Whose fault is it that we are underlings? Not our stars, surely, for our destiny lies not in them but within us. We are to blame. The buck stops with us. We have to get out of mental colonisation ourselves. No one will do it for us. Going by the summit between the presidents of Pakistan, Iran and Afghanistan, perhaps our consciences are still not completely dead. I just hope it was not mere posturing. You never know given that two of the three leaders are US satraps.

The writer is a political analyst. He can be contacted at [email protected]

6 COMMENTS

  1. you had me at "America ‘rules’ rather than ‘runs’ Pakistan" sir!!! beautifully written!! Perfect explanations..

  2. Sir I believe you would have made a better point had you substantiated your article with some empirical evidences. An overarching opinion has to be supported with some concrete facts and quotes coming from the American circles themselves.

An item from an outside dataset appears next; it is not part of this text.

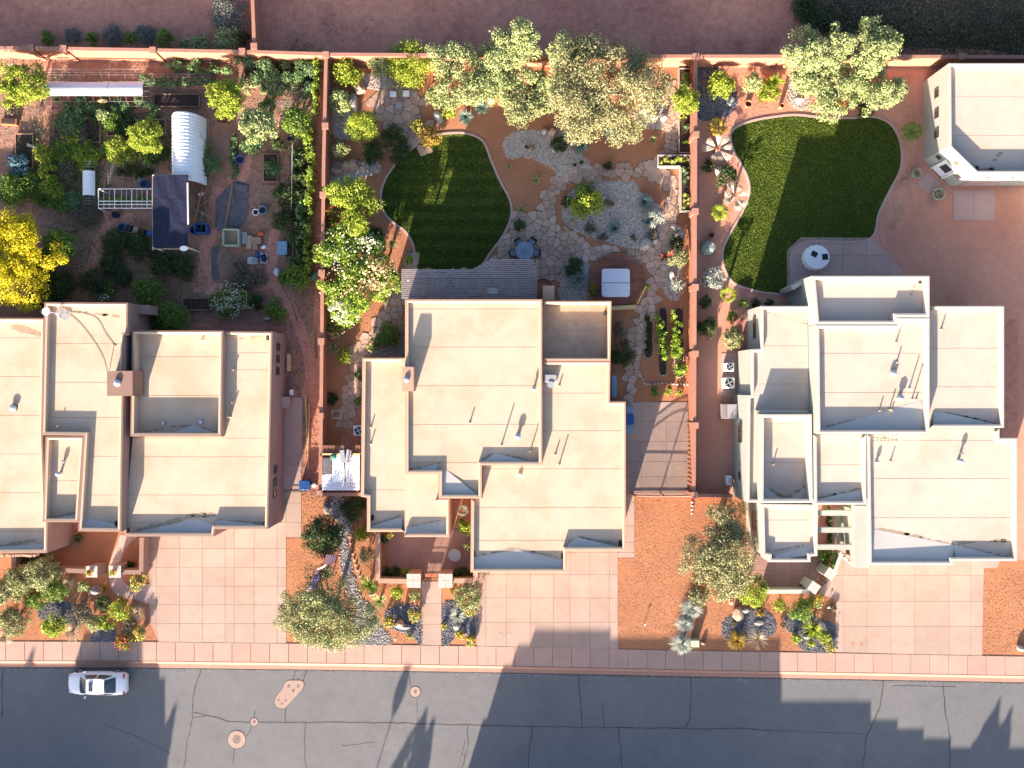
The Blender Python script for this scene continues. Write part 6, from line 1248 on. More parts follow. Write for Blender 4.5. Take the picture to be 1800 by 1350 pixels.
m = MB(); x, y = G(324, 437, zc); m.lathe(x, y, [(.02, zc+.02), (.2, zc+.05), (.26, zc+.11)], 14, 1.25, .8); tag(m.build('white_dish', 'white', None, (x, y, zc)), 'small white dish on the canopy\'s south pole end', 'dish')
# pipe frame west of the canopy
t = thing('pipe_frame', 'white ladder-like pipe frame joining the black canopy', 'frame', G(220, 350)); zf = 1.8; X0, Y1 = G(173, 332, zf); X1, Y0 = G(268, 366, zf)
for y in (Y1, Y0, Y0+.3, (Y0+Y1)/2-.2): m = MB(); m.tube([(X0, y, zf), (X1, y, zf)], .028, n=5); m.build('pipe', 'white', t)
for k in range(11):
    x = X0+(X1-X0)*(k/10 if k < 4 else .3+(k-3)*.1) if k < 4 else X0+(X1-X0)*(.33+.0952*(k-3)); m = MB(); m.tube([(x, Y1, zf), (x, Y0, zf)], .03 if k in (0, 3, 6, 9, 10) else .012, n=5); m.build('pipe', 'white', t)
for p in ((X0, Y0), (X1, Y0), (X0, Y1), (X1, Y1)): m = MB(); m.tube([(*p, 0), (*p, zf)], .03, n=5); m.build('post', 'white', t)
m = MB(); m.tube([(X0+.3, Y0, zf), (X0+.28, Y0-1.5, .02)], .035, n=5); m.build('brace', 'twig', t)
# lumber and tarps
t = thing('lumber_pile', 'jumbled pile of old boards east of the black canopy', 'wood pile', G(352, 365))
for i in range(26):
    a = rng.choice([1.5, 1.62, 1.4, .6, -.5, 2.4]); x, y = G(rng.uniform(338, 370), rng.uniform(340, 392)); L = rng.uniform(1.0, 2.4); m = MB(); m.obox(x, y, L if i % 2 else L*.8, rng.uniform(.05, .12), .05+i*.03, .09+i*.03, a); m.build('board', rng.choice(['wood', 'rust', 'twig', 'wood']), t)
t = thing('slate_tarp', 'crumpled slate-grey tarpaulin lying on the path', 'tarp', G(410, 362)); o = [(385, 345), (412, 320), (437, 326), (436, 352), (436, 378), (418, 402), (382, 404), (380, 370)]; P = ccw(GP(smooth(o, 5)))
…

  3. Excellent article HG. Pakistan’s recent into ECO should be a catalyst to make a major shift in foreign policy. In another news item today, Pakistan claims US & Indian interference in Baluchistan through Afghanistan. I am wondering, why was Karzai not put on the mat in the trilateral summit for allowing his land to be used against Pakistan?

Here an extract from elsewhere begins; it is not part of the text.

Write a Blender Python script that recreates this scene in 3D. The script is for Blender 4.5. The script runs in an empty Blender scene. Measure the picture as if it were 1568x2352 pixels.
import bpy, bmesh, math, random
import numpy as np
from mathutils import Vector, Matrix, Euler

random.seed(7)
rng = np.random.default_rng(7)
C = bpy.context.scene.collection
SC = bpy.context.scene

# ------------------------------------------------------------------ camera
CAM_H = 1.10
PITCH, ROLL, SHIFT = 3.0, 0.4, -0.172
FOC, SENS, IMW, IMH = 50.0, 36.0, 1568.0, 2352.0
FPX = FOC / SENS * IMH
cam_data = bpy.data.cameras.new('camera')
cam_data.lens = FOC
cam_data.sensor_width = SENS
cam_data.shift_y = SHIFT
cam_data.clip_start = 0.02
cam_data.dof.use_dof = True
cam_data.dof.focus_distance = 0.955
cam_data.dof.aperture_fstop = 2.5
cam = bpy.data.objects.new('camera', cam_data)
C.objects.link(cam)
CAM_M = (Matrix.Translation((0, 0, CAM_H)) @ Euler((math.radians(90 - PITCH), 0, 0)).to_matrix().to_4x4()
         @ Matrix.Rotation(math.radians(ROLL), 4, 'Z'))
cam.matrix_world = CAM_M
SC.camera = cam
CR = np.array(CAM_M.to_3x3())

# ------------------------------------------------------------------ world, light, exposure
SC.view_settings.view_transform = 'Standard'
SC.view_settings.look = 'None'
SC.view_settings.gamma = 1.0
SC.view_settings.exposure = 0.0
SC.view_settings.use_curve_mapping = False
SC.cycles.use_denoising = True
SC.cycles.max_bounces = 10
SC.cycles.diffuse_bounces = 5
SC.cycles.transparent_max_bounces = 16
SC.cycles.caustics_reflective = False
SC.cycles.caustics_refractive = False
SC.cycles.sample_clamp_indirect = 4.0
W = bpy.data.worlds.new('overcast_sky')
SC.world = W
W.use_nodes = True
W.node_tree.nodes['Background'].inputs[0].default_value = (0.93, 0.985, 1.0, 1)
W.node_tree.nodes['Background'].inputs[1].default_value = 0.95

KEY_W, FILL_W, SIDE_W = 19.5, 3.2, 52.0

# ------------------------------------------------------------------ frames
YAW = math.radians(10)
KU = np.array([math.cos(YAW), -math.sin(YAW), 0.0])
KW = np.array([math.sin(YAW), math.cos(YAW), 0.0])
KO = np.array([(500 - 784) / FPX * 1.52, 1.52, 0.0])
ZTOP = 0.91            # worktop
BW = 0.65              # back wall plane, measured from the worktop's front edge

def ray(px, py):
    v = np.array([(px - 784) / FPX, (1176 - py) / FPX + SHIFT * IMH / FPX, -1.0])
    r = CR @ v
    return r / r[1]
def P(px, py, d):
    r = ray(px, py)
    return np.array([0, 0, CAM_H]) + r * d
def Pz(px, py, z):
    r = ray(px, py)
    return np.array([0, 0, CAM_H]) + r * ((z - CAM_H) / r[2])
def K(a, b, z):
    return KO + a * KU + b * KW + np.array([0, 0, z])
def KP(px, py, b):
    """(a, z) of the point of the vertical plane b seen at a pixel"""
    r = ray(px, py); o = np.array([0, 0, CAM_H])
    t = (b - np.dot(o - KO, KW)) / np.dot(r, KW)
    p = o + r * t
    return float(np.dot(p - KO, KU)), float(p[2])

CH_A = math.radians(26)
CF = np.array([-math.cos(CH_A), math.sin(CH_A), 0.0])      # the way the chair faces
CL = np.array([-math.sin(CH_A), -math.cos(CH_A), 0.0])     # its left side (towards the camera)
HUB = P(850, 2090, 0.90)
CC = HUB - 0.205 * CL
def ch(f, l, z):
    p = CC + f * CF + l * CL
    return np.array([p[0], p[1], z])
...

  4. Yes you are right. We must get rid of mental "colonization" and liberate ourselves from so called American influence. America Can't change any of our Govt. if we start to stand firmly to our grounds and do not become its cat's paw. Pakistan is a great country. Pakistanies are a great nation, no doubt about this. All its need to do is to stand up with dignity and have relations with America and with other nations, as well, like two soveriegn states have. Being allied does not mean we bow down fully before Americans and accept even those things to do; which they are not demanding. The day we know our strength and how powerful we are; the world will also treat us like the one.